China faces irreconcilable choices on Ukraine

China faces irreconcilable choices on Ukraine

Beijing tries to strike an impossible balance with Russia, the United States, and the concept of "noninterference"

Read the full article at CarnegieEndowment.org

Russia’s invasion of Ukraine is an important test of China’s policy evolution, tactical positioning, and strategic choices. Beijing is selfish about its own interests and will not want Washington to be the one to frame China’s alternatives. But Beijing is trying to strike an impossible balance by seeking to pursue three goals simultaneously: a strategic partnership with Russia, commitment to long-standing foreign policy principles of “territorial integrity” and “noninterference,” and a desire to minimize collateral damage from EU and U.S. sanctions.

Beijing cannot reconcile these three competing objectives. And since it cannot have all three, it will have to jettison one or another, or else uncomfortably shift its position from day to day under the glare of international scrutiny. China’s almost certain choice will be to abandon its principles while prioritizing power politics and practical considerations.

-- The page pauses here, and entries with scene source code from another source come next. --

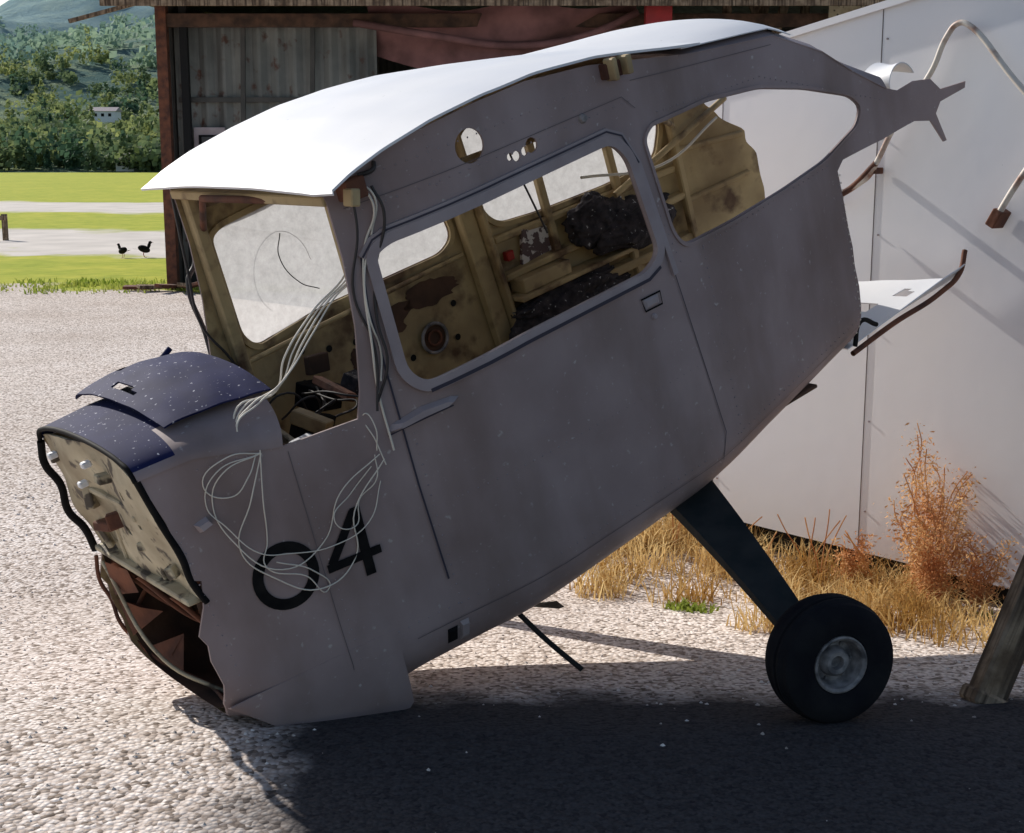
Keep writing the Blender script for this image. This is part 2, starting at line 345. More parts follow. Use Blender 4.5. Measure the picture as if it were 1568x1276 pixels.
tube('firewall_far_trim',[(-.09,hw(-.1),.88),(-.10,hw(-.1)+.015,.80),(-.08,hw(-.1)+.005,.72),(-.085,hw(-.1)+.012,.62),(-.06,hw(-.1),.55),(-.05,hw(-.1)+.008,.46)],.013,M['black'],F)
for i,(y,z,d) in enumerate([(-.1,.84,(.05,.04,.03)),(.12,.62,(.06,.08,.03)),(.15,.72,(.04,.03,.08)),(-.12,.6,(.02,.03,.03)),(.02,.66,(.05,.05,.05)),(.28,.84,(.02,.05,.03)),(-.2,.72,(.02,.02,.02)),(-.28,.55,(.03,.03,.04)),(.22,.56,(.02,.03,.1))]):
    box('firewall_bracket_%d'%i,(-.09+(.9-z)*.12,y,z),d,M['rust' if i in(1,4) else 'cream'],F,(0,.2,.3*i))
for i,(y,z) in enumerate([(.25,.86),(-.05,.885),(.05,.80)]): box('firewall_stud_%d'%i,(-.105,y,z),(.03,.025,.02),M['white'],F)
box('firewall_post',(-.03,.12,.66),(.02,.018,.38),M['cream'],F,(.1,0,0))
box('firewall_post_b',(-.03,-.14,.66),(.015,.015,.36),M['cream'],F,(-.06,0,0))
box('firewall_rail',(-.06,.0,.745),(.025,.62,.02),M['cream'],F)
box('firewall_lower_lip',(-.03,0,.47),(.06,.70,.02),M['cream'],F,(.02,.1,0))
def liner(u,v):
    s_=-.04+.44*u; w=hw(s_)-.022; hb=interp(HB,s_)+.02; a=math.pi*v
    return (s_, -w*math.copysign(abs(math.cos(a))**.45,math.cos(a)), .46-(.46-hb)*abs(math.sin(a))**.5)
grid('cowl_liner',liner,10,28,[M['rawin']],F,0)
box('cavity_bulkhead',(.40,0,.2),(.01,.72,.55),M['rawin'],F)
for i,l in enumerate((-.2,.05,.25)):
    tube('cavity_tube_%d'%i,[(-.05,l,.45),(.1,l*.9,.2),(.35,l*.8,.02)],.010,M['rust'],F)
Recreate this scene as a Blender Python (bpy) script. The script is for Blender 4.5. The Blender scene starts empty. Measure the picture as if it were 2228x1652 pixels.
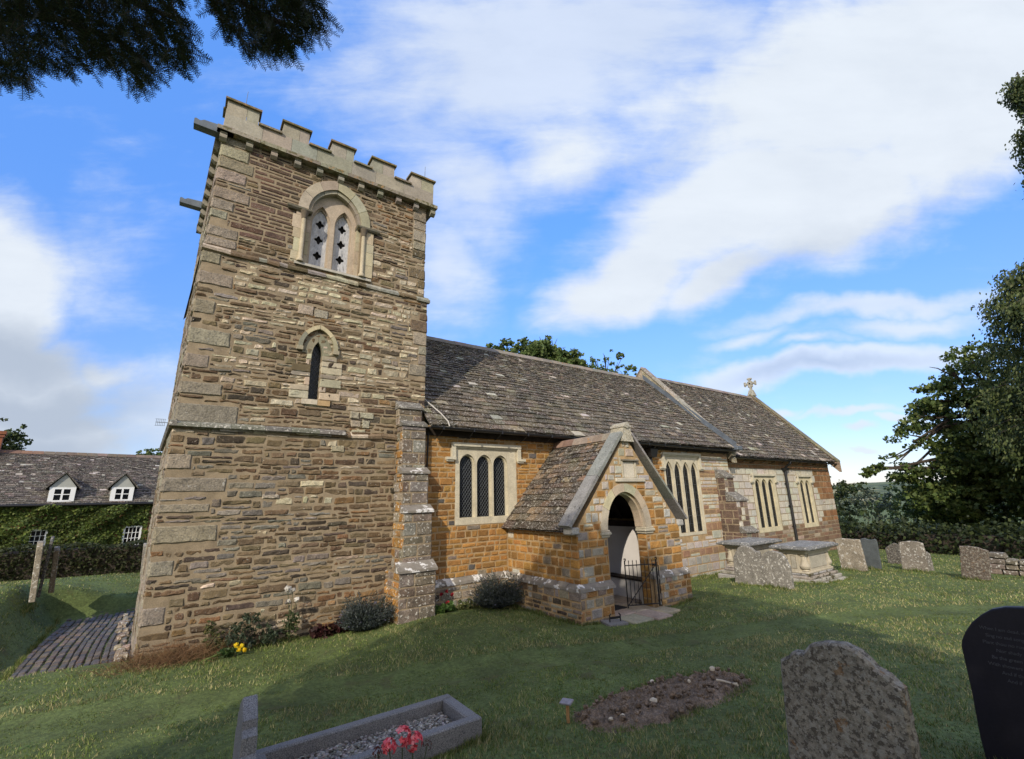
import bpy, math, random
import numpy as np
from mathutils import Vector, Matrix, geometry

SC = bpy.context.scene
COL = SC.collection
R_ = math.radians

# ---------------------------------------------------------------- camera
F_PX = 984.0            # focal length for a 2228 px wide picture
def cam_axes(pitch, roll, yaw):
    p, r, y = map(math.radians, (pitch, roll, yaw))
    fwd = Vector((math.cos(p)*math.cos(y), math.cos(p)*math.sin(y), math.sin(p)))
    right = Vector((math.sin(y), -math.cos(y), 0))
    up = right.cross(fwd)
    return (math.cos(r)*right + math.sin(r)*up, -math.sin(r)*right + math.cos(r)*up, fwd)
CR, CU, CF = cam_axes(14.75, -1.5, 54.4)
CAM = Vector((0, 0, 2.4))
cd = bpy.data.cameras.new('camera')
cam = bpy.data.objects.new('camera', cd)
COL.objects.link(cam)
cd.sensor_fit = 'HORIZONTAL'; cd.sensor_width = 36.0; cd.lens = F_PX/2228*36
cd.clip_start = 0.05; cd.clip_end = 9000
cam.matrix_world = Matrix(((CR.x, CU.x, -CF.x, CAM.x), (CR.y, CU.y, -CF.y, CAM.y), (CR.z, CU.z, -CF.z, CAM.z), (0, 0, 0, 1)))
SC.camera = cam
def in_view(p, m=0.0):
    d = Vector(p) - CAM
    z = d.dot(CF)
    if z < 0.05: return False
    return abs(d.dot(CR)/z) < 1.132 + m and abs(d.dot(CU)/z) < 0.84 + m

# ---------------------------------------------------------------- exposure
SC.view_settings.view_transform = 'Standard'; SC.view_settings.look = 'None'
SC.view_settings.exposure = 0.95; SC.view_settings.gamma = 1.0

# ---------------------------------------------------------------- sun and sky
SUN_EL, SUN_AZ = 30.5, 218.0       # degrees; azimuth counted from +X (east) towards +Y (north)
sd = bpy.data.lights.new('sun', 'SUN'); so = bpy.data.objects.new('sun', sd); COL.objects.link(so)
sd.energy = 2.1; sd.angle = R_(0.5); sd.color = (1.0, 0.90, 0.76)
sv = Vector((math.cos(R_(SUN_EL))*math.cos(R_(SUN_AZ)), math.cos(R_(SUN_EL))*math.sin(R_(SUN_AZ)), math.sin(R_(SUN_EL))))
so.rotation_euler = sv.to_track_quat('Z', 'Y').to_euler()
so.location = (0, 0, 40)

W = bpy.data.worlds.new('World'); SC.world = W; W.use_nodes = True
def build_world():
    nt = W.node_tree; N = nt.nodes; L = nt.links
    N.clear()
    def new(t, **k):
        n = N.new(t)
        for a, b in k.items(): setattr(n, a, b)
        return n
    def inp(sock, v):
        if isinstance(v, bpy.types.NodeSocket): L.new(v, sock)
        else: sock.default_value = v
    def mth(op, a, b=None, c=None, clamp=False):
        n = new('ShaderNodeMath', operation=op, use_clamp=clamp)
        inp(n.inputs[0], a)
        if b is not None: inp(n.inputs[1], b)
        if c is not None: inp(n.inputs[2], c)
        return n.outputs[0]
    def sstep(x, a, b):
        n = new('ShaderNodeMapRange', interpolation_type='SMOOTHSTEP')
        inp(n.inputs[0], x); n.inputs[1].default_value = a; n.inputs[2].default_value = b
        return n.outputs[0]
    sky = new('ShaderNodeTexSky', sky_type='NISHITA', sun_disc=False)
    sky.sun_elevation = R_(SUN_EL); sky.sun_rotation = R_(90 - SUN_AZ)
    sky.altitude = 100; sky.air_density = 1.0; sky.dust_density = 0.35; sky.ozone_density = 4.0
    tc = new('ShaderNodeTexCoord')
    def dot(v):
        n = new('ShaderNodeVectorMath', operation='DOT_PRODUCT')
        L.new(tc.outputs['Generated'], n.inputs[0]); n.inputs[1].default_value = v
        return n.outputs['Value']
    # bearings on the sky measured on a plane that touches the sky dome north-north-east of the church
    A = Vector((0.814, -0.581, 0)); F = Vector((0.563, 0.786, 0.2546)); Uv = Vector((-0.1482, -0.2071, 0.967))
    A = CR.copy(); F = CF.copy(); Uv = CU.copy()
    fz = mth('MAXIMUM', dot(F), 0.04)
    u = mth('DIVIDE', dot(A), fz); v = mth('DIVIDE', dot(Uv), fz)
    cmb = new('ShaderNodeCombineXYZ'); L.new(u, cmb.inputs[0]); L.new(v, cmb.inputs[1])
    def noise(vec, scale, detail, rough, sx=1, sy=1, rot=0, dist=0.0, loc=(0, 0, 0)):
        mp = new('ShaderNodeMapping'); L.new(vec, mp.inputs[0])
        mp.inputs['Location'].default_value = loc
        mp.inputs['Rotation'].default_value = (0, 0, rot); mp.inputs['Scale'].default_value = (sx, sy, 1)
        n = new('ShaderNodeTexNoise'); L.new(mp.outputs[0], n.inputs['Vector'])
        n.inputs['Scale'].default_value = scale; n.inputs['Detail'].default_value = detail
        n.inputs['Roughness'].default_value = rough; n.inputs['Distortion'].default_value = dist
        return n
    wn = noise(cmb.outputs[0], 2.6, 5, 0.55)
    ws = new('ShaderNodeVectorMath', operation='MULTIPLY_ADD')
    L.new(wn.outputs['Color'], ws.inputs[0]); ws.inputs[1].default_value = (0.26, 0.20, 0); 
    off = new('ShaderNodeVectorMath', operation='ADD'); L.new(cmb.outputs[0], off.inputs[0]); off.inputs[1].default_value = (-0.13, -0.10, 0)
    L.new(off.outputs[0], ws.inputs[2])
    P = ws.outputs[0]
    def blob(px, py, a, b, rot, gain=1.0, pw=1.0):
        mp = new('ShaderNodeMapping', vector_type='TEXTURE'); L.new(P, mp.inputs[0])
        mp.inputs['Location'].default_value = ((px-1114)/984, -(py-826)/984, 0)
        mp.inputs['Rotation'].default_value = (0, 0, R_(rot)); mp.inputs['Scale'].default_value = (a/984, b/984, 1)
        ln = new('ShaderNodeVectorMath', operation='LENGTH'); L.new(mp.outputs[0], ln.inputs[0])
        d = mth('SUBTRACT', 1.0, ln.outputs['Value'], clamp=True)
        return mth('MULTIPLY', d, gain)
    def allmax(bl):
        m = bl[0]
        for b in bl[1:]: m = mth('MAXIMUM', m, b)
        return m
    thick = allmax([
        blob(1950, 150, 900, 330, 14, 2.0), blob(1650, 430, 560, 190, 24, 2.0), blob(1370, 600, 330, 110, 27, 1.9),
        blob(1800, 430, 420, 200, 22, 1.9), blob(2150, 270, 420, 200, 28, 2.0), blob(1230, 330, 330, 230, 25, 1.0),
        blob(-40, 640, 250, 270, 0, 2.4), blob(40, 820, 330, 150, -10, 2.2), blob(-20, 930, 460, 130, 0, 2.4), blob(240, 820, 170, 80, -6, 1.3),
        blob(1560, 600, 260, 70, 18, 1.5)])
    thin = allmax([
        blob(1100, 120, 640, 330, 8, 1.2), blob(1020, 420, 240, 260, 70, 1.0), blob(960, 590, 150, 260, 0, 0.9), blob(1350, 60, 700, 260, 0, 1.3),
        blob(1850, 790, 420, 44, 8.5, 1.7), blob(1880, 665, 420, 40, 8.5, 1.2), blob(1650, 825, 200, 50, 8, 1.6), blob(1960, 700, 300, 30, 9, 0.9),
        blob(1200, 690, 120, 40, 20, 1.0), blob(1650, 735, 150, 26, 10, .8),
        blob(1740, 910, 70, 16, 5, 1.3), blob(1950, 913, 50, 14, 0, 1.6), blob(1870, 940, 60, 14, 5, 1.5), blob(1865, 997, 60, 14, 0, 1.3), blob(1850, 905, 120, 14, 10, 1.1),
        blob(1780, 750, 120, 22, 5, .9), blob(150, 560, 330, 200, 0, .6), blob(300, 900, 300, 160, 0, 1.0), blob(1100, 1040, 1600, 120, 0, .42)])
    n1 = noise(cmb.outputs[0], 3.2, 7, 0.58, 1.0, 1.7, R_(-20), 0.25).outputs['Fac']
    n2 = noise(cmb.outputs[0], 8.0, 8, 0.62, 0.5, 2.3, R_(-25), 0.3).outputs['Fac']
    nn = mth('ADD', mth('MULTIPLY', mth('SUBTRACT', n1, 0.5), 1.5), mth('MULTIPLY', mth('SUBTRACT', n2, 0.5), 0.75))
    d1 = sstep(mth('ADD', mth('MULTIPLY', thick, 0.62), mth('MULTIPLY', nn, 0.62)), 0.03, 0.72)
    d2 = mth('MULTIPLY', sstep(mth('ADD', thin, mth('MULTIPLY', nn, 0.9)), 0.06, 1.0), 0.8)
    # the rest of the sky, out of the picture: broken cloud, made dense and warm as added fill light
    backm = sstep(dot(F), 0.25, 0.0); back = mth('MULTIPLY', sstep(noise(tc.outputs['Generated'], 2.2, 6, 0.6, loc=(3, 1, 2)).outputs['Fac'], 0.33, 0.58), backm)
    dens = mth('MAXIMUM', mth('MAXIMUM', d1, d2), back)
    # body shading of the clouds: bright tops, greyer undersides of the low bank in the west
    grey = allmax([blob(30, 760, 330, 120, -8, 1.7), blob(60, 880, 420, 90, -3, 1.8), blob(60, 960, 460, 90, 0, 1.5), blob(1800, 805, 330, 26, 8, .9),
                   blob(1330, 420, 240, 80, 30, .55), blob(1720, 560, 300, 60, 20, .55), blob(2000, 480, 260, 60, 20, .5)])
    gm = sstep(mth('SUBTRACT', grey, mth('MULTIPLY', nn, 0.55)), -0.5, 1.35)
    mixc = new('ShaderNodeMix', data_type='RGBA'); L.new(gm, mixc.inputs['Factor'])
    mixc.inputs['A'].default_value = (0.445, 0.48, 0.525, 1); mixc.inputs['B'].default_value = (0.25, 0.29, 0.355, 1)
    mixb = new('ShaderNodeMix', data_type='RGBA'); L.new(backm, mixb.inputs['Factor']); L.new(mixc.outputs['Result'], mixb.inputs['A']); mixb.inputs['B'].default_value = (.68, .59, .48, 1)  # warm colour of the unseen fill cloud
    b1 = new('ShaderNodeBackground')
    el = dot((0, 0, 1)); rp = new('ShaderNodeValToRGB'); L.new(el, rp.inputs[0]); E = rp.color_ramp.elements     # colour grade on the sky: dimmed at the horizon, brighter and bluer overhead
    E[0].position = .05; E[0].color = (.27, .25, .29, 1); E[1].position = .88; E[1].color = (.50, .72, .95, 1)
    for p, c in ((.26, (.30, .335, .42, 1)), (.5, (.34, .47, .63, 1))): e = E.new(p); e.color = c
    tint = new('ShaderNodeVectorMath', operation='MULTIPLY'); L.new(sky.outputs[0], tint.inputs[0]); L.new(rp.outputs[0], tint.inputs[1])
    tin2 = new('ShaderNodeVectorMath', operation='SCALE'); L.new(tint.outputs[0], tin2.inputs[0]); tin2.inputs['Scale'].default_value = 2.0
    L.new(tin2.outputs[0], b1.inputs[0]); b1.inputs[1].default_value = 0.14
    b2 = new('ShaderNodeBackground'); L.new(mixb.outputs['Result'], b2.inputs[0]); b2.inputs[1].default_value = 1.0
    ms = new('ShaderNodeMixShader'); L.new(dens, ms.inputs[0]); L.new(b1.outputs[0], ms.inputs[1]); L.new(b2.outputs[0], ms.inputs[2])
    out = new('ShaderNodeOutputWorld'); L.new(ms.outputs[0], out.inputs[0])
build_world()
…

China does share some principles of international relations with Russia, including opposition to U.S.-led alliances, and a deep discomfort with U.S. foreign policy that dates to NATO intervention in the Balkans during the 1990s. But Russian actions flatly violate China’s often professed belief in sovereignty, territorial integrity, and noninterference. And these principles have supposedly been at the very core of Chinese foreign policy for decades.

In forsaking these principles while fudging that choice in a haze of sly diplomatic language, Beijing has made clear that the most decisive element of Chinese policy now is its lean toward Moscow.